HMDA moots growth centres along ORR

HMDA proposed to take up Transit Oriented Growth Centres (TOGC) at Outer Ring Road (ORR) interchanges in Hyderabad Metropolitan Region to meet the travel demand, population and economic activities by 2041.
HMDA proposed to take up Transit Oriented Growth Centres (TOGC) at Outer Ring Road (ORR) interchanges in Hyderabad Metropolitan Region to meet the travel demand, population and economic activities by 2041.

The Hyderabad Metropolitan Development Authority (HMDA) has proposed to take up Transit Oriented Growth Centres (TOGC) at Outer Ring Road (ORR) interchanges in Hyderabad Metropolitan Region (HMR) to meet the travel demand, population and economic activities by 2041.

HMDA has taken up a Comprehensive Transportation Study (CTS) for HMR to address the traffic and transportation problems and investment strategies for 2041.
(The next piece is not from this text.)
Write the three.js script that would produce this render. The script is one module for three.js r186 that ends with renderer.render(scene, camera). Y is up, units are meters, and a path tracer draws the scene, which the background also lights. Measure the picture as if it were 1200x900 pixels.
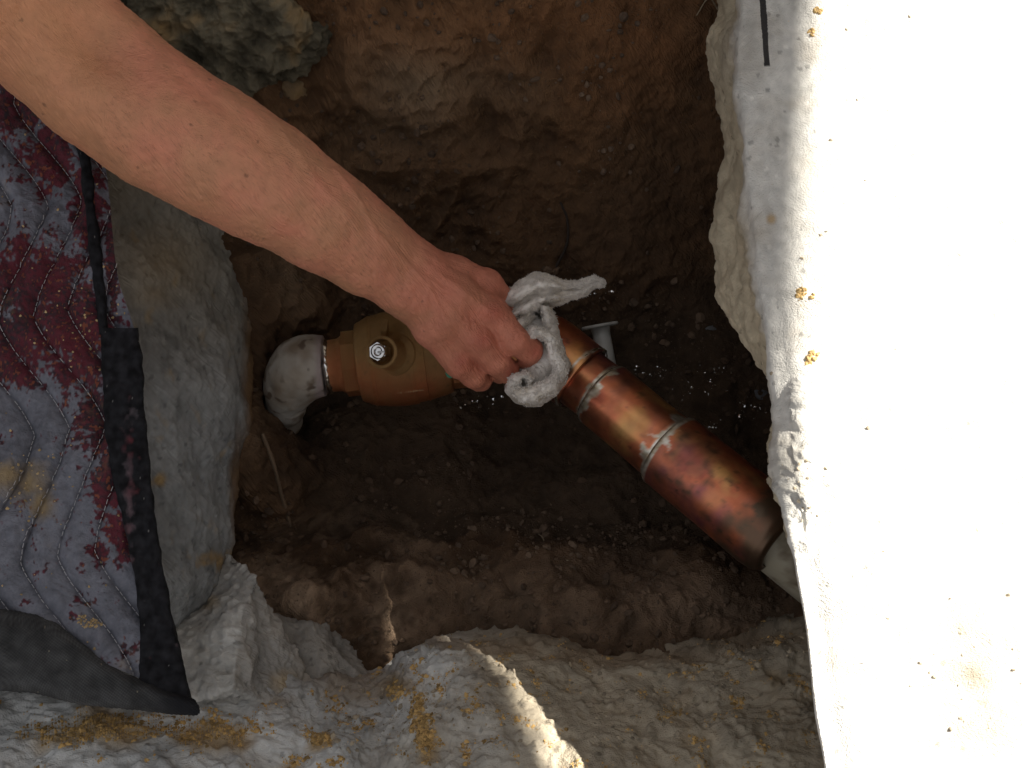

The CTS study recommended Transit Oriented Development (TOD) and proposed the extension of Metro Rail, MMTS, suburban railway networks and BRTS in the HMR. It has suggested the setting up of as many as 13 growth centres along the ORR at the interchanges of Metro Rail, MMTS, for the development of TOGC.

The TOGCs are proposed at loactions like Patancheru, Shameerpet, Gachibowli,  Ghatkesar, Tellapur/Nagulapalli, Thimmapur/Shamshabad, Tukkuguda, Keesara, Pedda Amberpet, Gowdaballi, Gundlapochampalli, Adibatla and Bonguluru. In this connection, HMDA has decided to engage consultants to carry out the feasibility study for 13 TOGCs and to prepare the concept plan and urban design using remote sensing and GIS techniques.

Speaking to Express, HMDA officials said that the HMDA wanted to prioritise the 13 TOGCs based on their roles and potentials of development and prepare a development strategy for 2013-2021 and 2021-2031.

The aim is to prepare concept plans for development of each TOGC,  examine and map its demographic, socio-economic characteristics and social infrastructure facilities, amenities, land uses and environmental aspects.

The consultant would be asked to carry out the reconnaissance survey for ground truthing with the actual features in the field and the delineate area to be considered suitable for TOGC development.  The study would work out the broad estimate of the development of all TOGCs.